If we analyze my Yurt Rocket design. It just requires propellent tanks which is a mature technology and can be mass produced. The rocket operates with less powerful and less complex engines that can be 3d printed allowing fast iterations. The payload section can almost independently be developed again by using mature manufacturing technologies and don't require exotic raw materials. The design allows easy scalability of the rocket by adding more sections around a larger belt. This is impossible with classical rockets. You have to design every one of them from ground up.

Be More Creative !!!

The competition on space exploration is heating up everyday. The countries planning intensely to catch up with the leaders. However, all the investment is on mature old designs. You cannot catch up the leaders by copying them. They would keep widening the gap. You have to come up with radical ideas to catch up and even pass them.

If Apple had copied the designs of Nokia and Blackberry, it would have never succeeded over them. Same is true for space and other sectors.

I keep on developing innovative ideas to inspire people to think out of the box.  Couple of months ago, I saw a space rover design by a university from Australia. They even photographed the rover besides a kangaroo. I would be happy to see Australia designed space robot that could jump to avoid obstacles on its way. Inspire from the nature you live in.

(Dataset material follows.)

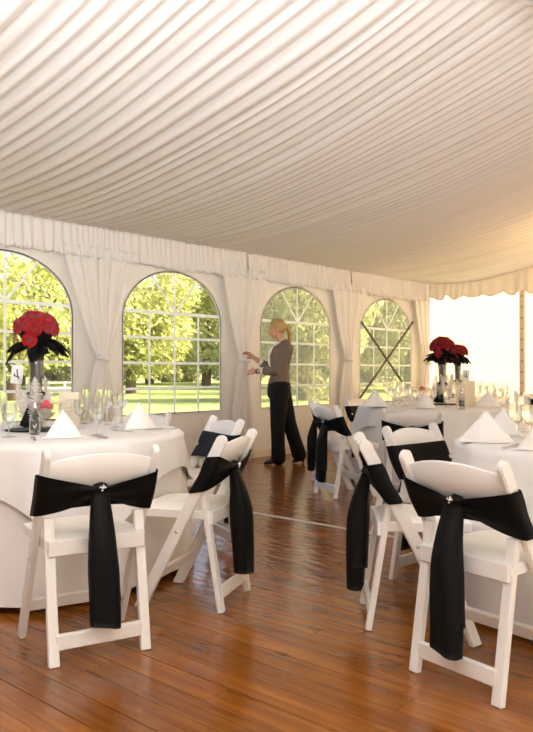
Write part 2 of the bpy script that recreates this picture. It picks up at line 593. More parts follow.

Please stop sending landers that can topple, robots with wheels to the space. BE MORE CREATIVE !!!

Yurt Rocket

I named my multi stage rocket design after it's resemblance to Mongolian tent "Yurt". The main objective of this design is to be able to deploy large volume and fragile payloads to the space with slow acceleration.

Yurt rocket is made of propellent tanks and engines attached around cylindrical belts. Unlike traditional rockets, the stages are side by side. The fuel and oxidizer tanks are next to each other and directly feed the engine beneath them. Traditional rockets have tanks one above the other and require long pipes to reach the engine. The engines will be throttleable but do not require gimbling because the thrust is distributed around a large area. Smooth acceleration is achieved by independently throttling the engines. Yurt rocket will have much more number of smaller engines compared to traditional rockets. Small engine parts can easily be 3d printed and mass produced. 

The payload will be placed in the hollow part of the rocket and covered by cascaded light weight aerodynamic shields. Therefore large space telescopes can be deployed unfolded so as the satellites can be designed unibody. As a result the telescopes and satellites can be designed lighter and cheaper (folding mechanisms add weight and complexity). Additionally, much larger Space Station sections can be deployed in one piece. Slow acceleration allows fragile instruments to be deployed as well. Finally, space tourists can be send to space much more comfortably (no high G acceleration to bear).

The first stage of the rocket will lift the rocket to 100km or above the ground without lateral speed. Just before it's fuel finishes the second stage will disengage from the first stage. After the separation, the second stage will rotate sideways and fire its engines to accelerate the remaining rocket and the payload to orbital velocity. All second stage engines will be vacuum optimized.

The first stage will free fall to earth. It's cascaded payload dome (allowing trapped air to escape, but still slowing down the fall) and parachutes will allow the stage to land close to the launch side safely. Much larger base area compared to traditional rockets will allow much stable fall without needing complex re-entry maneuvers.

The propellent tanks will be painted in black to increase the propellent pressures without external Helium pressure tanks. Longer time to orbit allows the sun rays to heat up the tanks. The tanks will be heat shielded during fueling and the shield will be removed just before the launch.

Yurt rocket design allows more stages to be added easily, just add more cylindrical belts. Finally, rockets with different diameters can easily be designed. The most critical part, the engines will be the same.